─── INFORMATION GIVEN

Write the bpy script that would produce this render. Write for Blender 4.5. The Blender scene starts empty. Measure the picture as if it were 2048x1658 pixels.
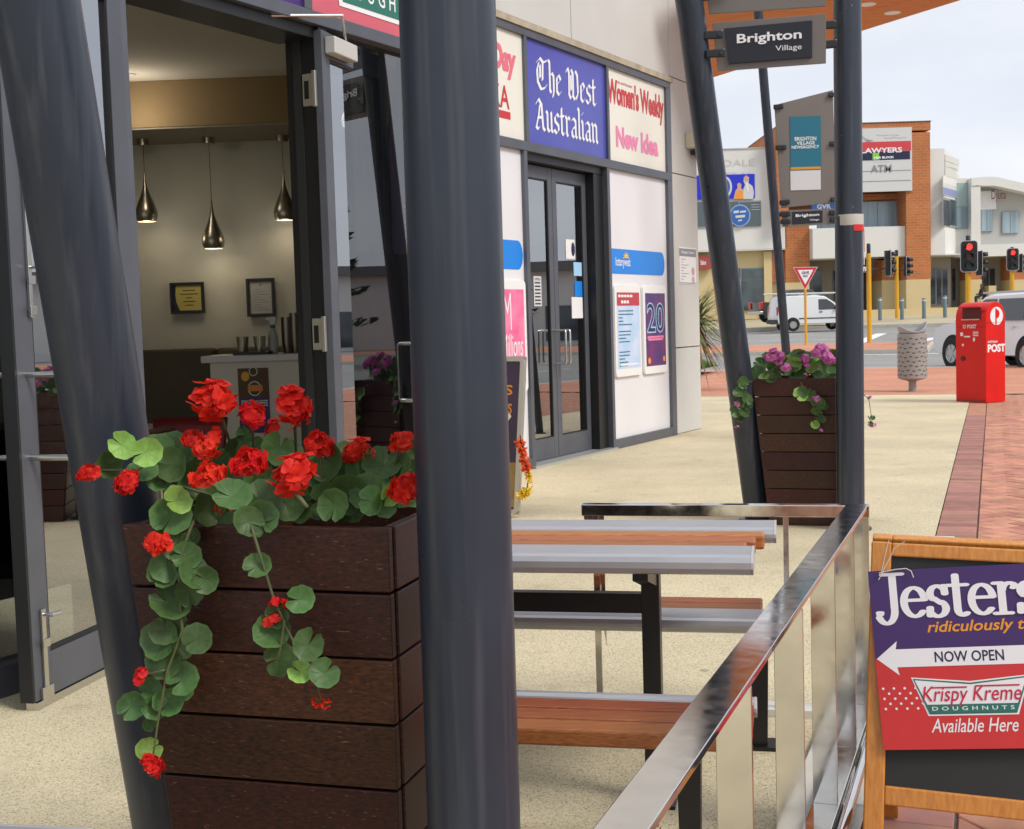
import bpy, bmesh, math, random
from math import sin, cos, pi, radians, atan, atan2, sqrt, tan
from mathutils import Vector, Matrix
random.seed(7)
SC = bpy.context.scene
COL = SC.collection
V = Vector
# ------------------------------------------------------------------ camera
FPX = 2600.0; EYE = 1.35
PITCH = atan(184 / FPX); ROLL = radians(1.72)
Fw = V((0, cos(PITCH), -sin(PITCH))); Up0 = V((0, sin(PITCH), cos(PITCH))); Rt0 = V((1, 0, 0))
Rt = Rt0 * cos(ROLL) - Up0 * sin(ROLL); Up = Up0 * cos(ROLL) + Rt0 * sin(ROLL)
cam = bpy.data.cameras.new('camera'); camo = bpy.data.objects.new('camera', cam); COL.objects.link(camo)
camo.matrix_world = Matrix(((Rt.x, Up.x, -Fw.x, 0), (Rt.y, Up.y, -Fw.y, 0), (Rt.z, Up.z, -Fw.z, EYE), (0, 0, 0, 1)))
cam.sensor_width = 36; cam.lens = 36 * FPX / 2048; cam.clip_start = .05; cam.clip_end = 3000
cam.dof.use_dof = True; cam.dof.focus_distance = 3.2; cam.dof.aperture_fstop = 32
SC.camera = camo
# ------------------------------------------------------------------ sky, sun, exposure
SUN_DIR = V((.62, -.45, .78)).normalized()      # towards the sun
w = bpy.data.worlds.new('World'); SC.world = w; w.use_nodes = True
nt = w.node_tree; nt.nodes.clear()
out = nt.nodes.new('ShaderNodeOutputWorld'); bg = nt.nodes.new('ShaderNodeBackground')
sky = nt.nodes.new('ShaderNodeTexSky'); sky.sky_type = 'NISHITA'; sky.sun_disc = False
sky.sun_elevation = math.asin(SUN_DIR.z); sky.sun_rotation = atan2(SUN_DIR.x, SUN_DIR.y)
sky.air_density = 1.0; sky.dust_density = 3.0; sky.ozone_density = 1.5
tc = nt.nodes.new('ShaderNodeTexCoord'); mp = nt.nodes.new('ShaderNodeMapping'); mp.inputs['Scale'].default_value = (1.2, 1.2, 3.2)
nz = nt.nodes.new('ShaderNodeTexNoise'); nz.inputs['Scale'].default_value = 2.2; nz.inputs['Detail'].default_value = 7; nz.inputs['Roughness'].default_value = .55
cr = nt.nodes.new('ShaderNodeValToRGB'); cr.color_ramp.elements[0].position = .33; cr.color_ramp.elements[1].position = .62
cr.color_ramp.elements[0].color = (.80, .80, .80, 1); cr.color_ramp.elements[1].color = (.99, .99, .99, 1)
cl = nt.nodes.new('ShaderNodeValToRGB'); cl.color_ramp.elements[0].position = .35; cl.color_ramp.elements[1].position = .7
cl.color_ramp.elements[0].color = (6.7, 7.1, 7.95, 1); cl.color_ramp.elements[1].color = (7.85, 8.0, 8.4, 1)
nz2 = nt.nodes.new('ShaderNodeTexNoise'); nz2.inputs['Scale'].default_value = 3.4; nz2.inputs['Detail'].default_value = 8
mx = nt.nodes.new('ShaderNodeMix'); mx.data_type = 'RGBA'
L = nt.links.new
L(tc.outputs['Generated'], mp.inputs[0]); L(mp.outputs[0], nz.inputs[0]); L(mp.outputs[0], nz2.inputs[0])
L(nz.outputs[0], cr.inputs[0]); L(nz2.outputs[0], cl.inputs[0])
L(cr.outputs[0], mx.inputs[0]); L(sky.outputs[0], mx.inputs[6]); L(cl.outputs[0], mx.inputs[7])
L(mx.outputs[2], bg.inputs[0]); bg.inputs[1].default_value = .10; L(bg.outputs[0], out.inputs[0])
sl = bpy.data.lights.new('sun', 'SUN'); sl.energy = 2.0; sl.angle = radians(18); sl.color = (1, .95, .87)
so = bpy.data.objects.new('sun', sl); COL.objects.link(so); so.rotation_euler = SUN_DIR.to_track_quat('Z', 'Y').to_euler()
SC.view_settings.view_transform = 'Standard'; SC.view_settings.look = 'None'; SC.view_settings.exposure = 0.32; SC.view_settings.gamma = 1
SC.view_settings.use_curve_mapping = False
try:
    SC.cycles.max_bounces = 6; SC.cycles.diffuse_bounces = 3; SC.cycles.glossy_bounces = 4; SC.cycles.transparent_max_bounces = 8; SC.cycles.caustics_reflective = False; SC.cycles.caustics_refractive = False
    SC.cycles.sample_clamp_indirect = 6
except Exception: pass

# ------------------------------------------------------------------ layout helpers
def ray(px, py): return Fw + Rt * ((px - 1024) / FPX) + Up * ((829 - py) / FPX)
def at(px, py, Y):
    d = ray(px, py); return V((0, 0, EYE)) + d * (Y / d.y)
def gnd(px, py, z=0.0):
    d = ray(px, py); return V((0, 0, EYE)) + d * ((z - EYE) / d.z)
AL = radians(20.4); E1 = V((cos(AL), -sin(AL), 0)); E2 = V((sin(AL), cos(AL), 0)); A0 = -.334   # street directions: across, along
def gz(b): return 0 if b < 32.4 else (.0135 * (b - 32.4) if b < 72 else .5346 + .04 * (min(b, 90) - 72))
def st(a, b, z=0.0):
    p = E1 * (a + A0) + E2 * b; return V((p.x, p.y, z + gz(b)))
def ab(p): return (p.x * E1.x + p.y * E1.y - A0, p.x * E2.x + p.y * E2.y)
def ground_z(X, Y): return gz(ab(V((X, Y, 0)))[1])

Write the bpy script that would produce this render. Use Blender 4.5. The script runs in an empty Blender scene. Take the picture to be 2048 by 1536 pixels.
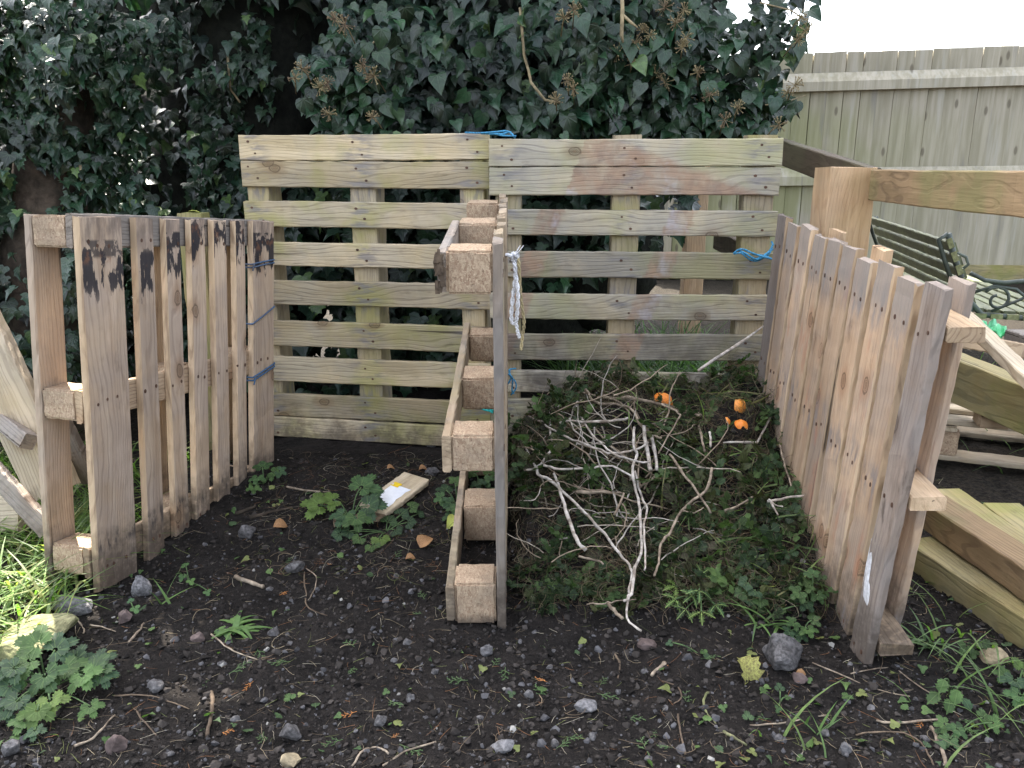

──────

Copy down every line of the material above that includes the string "Blender".

Write the bpy script that would produce this render. Write for Blender 4.5. The Blender scene starts empty. Measure the picture as if it were 2048x1658 pixels.
Write the bpy script that would produce this render. Use Blender 4.5. The script runs in an empty Blender scene. Take the picture to be 2048 by 1536 pixels.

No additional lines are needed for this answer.